» **TASK STATEMENT**: Extract, from the listing that follows, each line containing the word "scene".

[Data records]
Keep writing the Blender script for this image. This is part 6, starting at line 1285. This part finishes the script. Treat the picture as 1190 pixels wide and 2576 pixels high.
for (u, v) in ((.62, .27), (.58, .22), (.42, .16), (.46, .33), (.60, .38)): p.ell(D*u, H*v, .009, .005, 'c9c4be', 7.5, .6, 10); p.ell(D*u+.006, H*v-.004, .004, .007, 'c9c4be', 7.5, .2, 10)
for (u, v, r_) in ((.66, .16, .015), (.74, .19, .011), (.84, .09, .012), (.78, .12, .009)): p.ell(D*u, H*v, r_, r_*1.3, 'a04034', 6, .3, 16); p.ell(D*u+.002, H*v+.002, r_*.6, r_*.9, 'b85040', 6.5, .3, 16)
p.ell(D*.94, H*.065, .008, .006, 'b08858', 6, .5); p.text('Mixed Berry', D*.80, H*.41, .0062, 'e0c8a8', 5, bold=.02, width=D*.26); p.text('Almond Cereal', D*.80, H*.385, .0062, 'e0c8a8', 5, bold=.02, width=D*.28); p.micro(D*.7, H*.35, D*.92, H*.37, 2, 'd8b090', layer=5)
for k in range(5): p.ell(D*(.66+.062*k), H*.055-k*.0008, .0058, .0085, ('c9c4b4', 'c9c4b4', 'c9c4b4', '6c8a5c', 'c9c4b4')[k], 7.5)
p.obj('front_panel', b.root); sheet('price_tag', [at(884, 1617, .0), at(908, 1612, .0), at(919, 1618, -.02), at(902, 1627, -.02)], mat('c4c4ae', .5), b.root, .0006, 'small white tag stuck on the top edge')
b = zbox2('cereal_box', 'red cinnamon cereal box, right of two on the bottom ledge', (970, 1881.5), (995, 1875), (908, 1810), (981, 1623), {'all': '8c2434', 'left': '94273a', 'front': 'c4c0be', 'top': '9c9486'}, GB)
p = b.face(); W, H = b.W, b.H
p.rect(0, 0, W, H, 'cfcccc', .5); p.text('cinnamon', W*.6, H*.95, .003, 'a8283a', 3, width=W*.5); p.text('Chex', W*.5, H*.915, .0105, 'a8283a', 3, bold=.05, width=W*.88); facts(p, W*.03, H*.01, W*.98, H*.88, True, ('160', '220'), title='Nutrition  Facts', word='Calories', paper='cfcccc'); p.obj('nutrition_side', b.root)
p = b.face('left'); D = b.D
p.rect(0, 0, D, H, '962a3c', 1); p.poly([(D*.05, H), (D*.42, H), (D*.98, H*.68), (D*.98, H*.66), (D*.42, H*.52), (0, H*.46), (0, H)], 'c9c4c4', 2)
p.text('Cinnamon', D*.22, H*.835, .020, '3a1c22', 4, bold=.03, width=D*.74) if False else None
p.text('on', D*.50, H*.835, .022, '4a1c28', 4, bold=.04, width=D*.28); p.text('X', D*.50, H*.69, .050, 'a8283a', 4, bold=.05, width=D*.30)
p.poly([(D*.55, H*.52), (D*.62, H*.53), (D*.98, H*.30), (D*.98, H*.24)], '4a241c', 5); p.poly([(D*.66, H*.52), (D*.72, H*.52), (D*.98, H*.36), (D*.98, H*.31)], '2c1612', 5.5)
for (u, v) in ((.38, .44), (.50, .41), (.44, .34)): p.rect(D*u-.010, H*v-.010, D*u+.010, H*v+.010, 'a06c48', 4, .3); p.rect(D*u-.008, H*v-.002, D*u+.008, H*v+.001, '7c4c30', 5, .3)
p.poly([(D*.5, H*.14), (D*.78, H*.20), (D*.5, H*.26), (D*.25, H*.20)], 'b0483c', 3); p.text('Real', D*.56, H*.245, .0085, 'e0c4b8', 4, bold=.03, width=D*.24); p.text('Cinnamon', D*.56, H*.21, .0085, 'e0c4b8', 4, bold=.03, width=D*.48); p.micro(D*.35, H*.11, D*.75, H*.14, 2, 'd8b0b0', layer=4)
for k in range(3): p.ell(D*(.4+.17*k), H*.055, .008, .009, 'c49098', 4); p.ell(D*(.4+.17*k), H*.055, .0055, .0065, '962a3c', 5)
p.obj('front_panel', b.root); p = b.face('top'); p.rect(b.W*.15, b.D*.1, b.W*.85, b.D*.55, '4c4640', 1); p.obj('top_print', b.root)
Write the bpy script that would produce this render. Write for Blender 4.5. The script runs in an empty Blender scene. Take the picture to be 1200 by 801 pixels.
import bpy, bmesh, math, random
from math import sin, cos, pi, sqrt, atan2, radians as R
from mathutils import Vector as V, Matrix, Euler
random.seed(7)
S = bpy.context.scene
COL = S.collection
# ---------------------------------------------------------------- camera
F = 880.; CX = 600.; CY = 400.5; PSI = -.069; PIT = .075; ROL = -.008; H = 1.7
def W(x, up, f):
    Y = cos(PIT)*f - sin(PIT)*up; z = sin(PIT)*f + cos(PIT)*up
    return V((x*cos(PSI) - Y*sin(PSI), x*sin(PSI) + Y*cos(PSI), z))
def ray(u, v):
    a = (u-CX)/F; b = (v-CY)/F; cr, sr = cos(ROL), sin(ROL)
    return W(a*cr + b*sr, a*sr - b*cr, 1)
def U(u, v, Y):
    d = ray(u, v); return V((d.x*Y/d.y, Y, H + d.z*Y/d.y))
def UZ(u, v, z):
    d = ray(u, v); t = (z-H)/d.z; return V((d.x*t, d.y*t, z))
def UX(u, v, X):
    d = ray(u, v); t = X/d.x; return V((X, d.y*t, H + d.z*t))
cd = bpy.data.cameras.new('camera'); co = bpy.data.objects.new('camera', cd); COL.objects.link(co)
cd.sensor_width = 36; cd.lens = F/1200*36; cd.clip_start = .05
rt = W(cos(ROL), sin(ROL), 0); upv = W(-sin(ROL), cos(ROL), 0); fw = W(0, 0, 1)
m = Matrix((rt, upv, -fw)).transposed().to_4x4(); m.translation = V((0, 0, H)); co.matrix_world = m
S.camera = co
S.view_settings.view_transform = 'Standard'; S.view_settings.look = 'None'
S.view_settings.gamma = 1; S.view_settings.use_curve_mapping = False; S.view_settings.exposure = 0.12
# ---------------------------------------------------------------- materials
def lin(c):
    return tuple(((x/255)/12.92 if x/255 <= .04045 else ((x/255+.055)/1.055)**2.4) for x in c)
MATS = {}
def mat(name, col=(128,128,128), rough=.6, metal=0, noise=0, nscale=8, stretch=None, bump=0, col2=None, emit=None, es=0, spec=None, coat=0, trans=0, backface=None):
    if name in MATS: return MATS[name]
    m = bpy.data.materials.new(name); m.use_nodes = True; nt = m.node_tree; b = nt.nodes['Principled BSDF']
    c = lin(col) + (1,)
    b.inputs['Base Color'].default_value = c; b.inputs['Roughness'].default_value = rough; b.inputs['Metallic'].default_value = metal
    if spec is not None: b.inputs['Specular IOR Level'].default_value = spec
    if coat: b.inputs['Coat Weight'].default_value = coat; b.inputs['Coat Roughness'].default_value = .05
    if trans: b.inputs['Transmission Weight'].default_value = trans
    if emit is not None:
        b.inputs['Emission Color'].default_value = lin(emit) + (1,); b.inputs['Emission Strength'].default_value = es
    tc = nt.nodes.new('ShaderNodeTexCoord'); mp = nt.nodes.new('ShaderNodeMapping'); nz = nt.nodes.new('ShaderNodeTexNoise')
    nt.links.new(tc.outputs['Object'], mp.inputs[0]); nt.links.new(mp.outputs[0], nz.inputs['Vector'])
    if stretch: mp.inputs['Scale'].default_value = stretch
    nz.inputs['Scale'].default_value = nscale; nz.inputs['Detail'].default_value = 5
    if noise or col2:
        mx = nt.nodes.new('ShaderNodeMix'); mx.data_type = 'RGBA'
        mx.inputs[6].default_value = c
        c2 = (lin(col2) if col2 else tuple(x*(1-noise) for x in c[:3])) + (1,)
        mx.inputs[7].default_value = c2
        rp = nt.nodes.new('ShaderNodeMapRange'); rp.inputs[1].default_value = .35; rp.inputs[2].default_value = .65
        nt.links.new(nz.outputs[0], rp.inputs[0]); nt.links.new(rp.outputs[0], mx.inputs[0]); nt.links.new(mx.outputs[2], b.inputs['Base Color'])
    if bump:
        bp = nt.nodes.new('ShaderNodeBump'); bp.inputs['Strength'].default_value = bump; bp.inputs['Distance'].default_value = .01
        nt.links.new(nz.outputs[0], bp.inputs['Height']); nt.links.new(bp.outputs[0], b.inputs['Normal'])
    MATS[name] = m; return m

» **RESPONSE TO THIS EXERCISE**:
Write the bpy script that would produce this render. Write for Blender 4.5. The script runs in an empty Blender scene. Take the picture to be 1200 by 801 pixels.
S = bpy.context.scene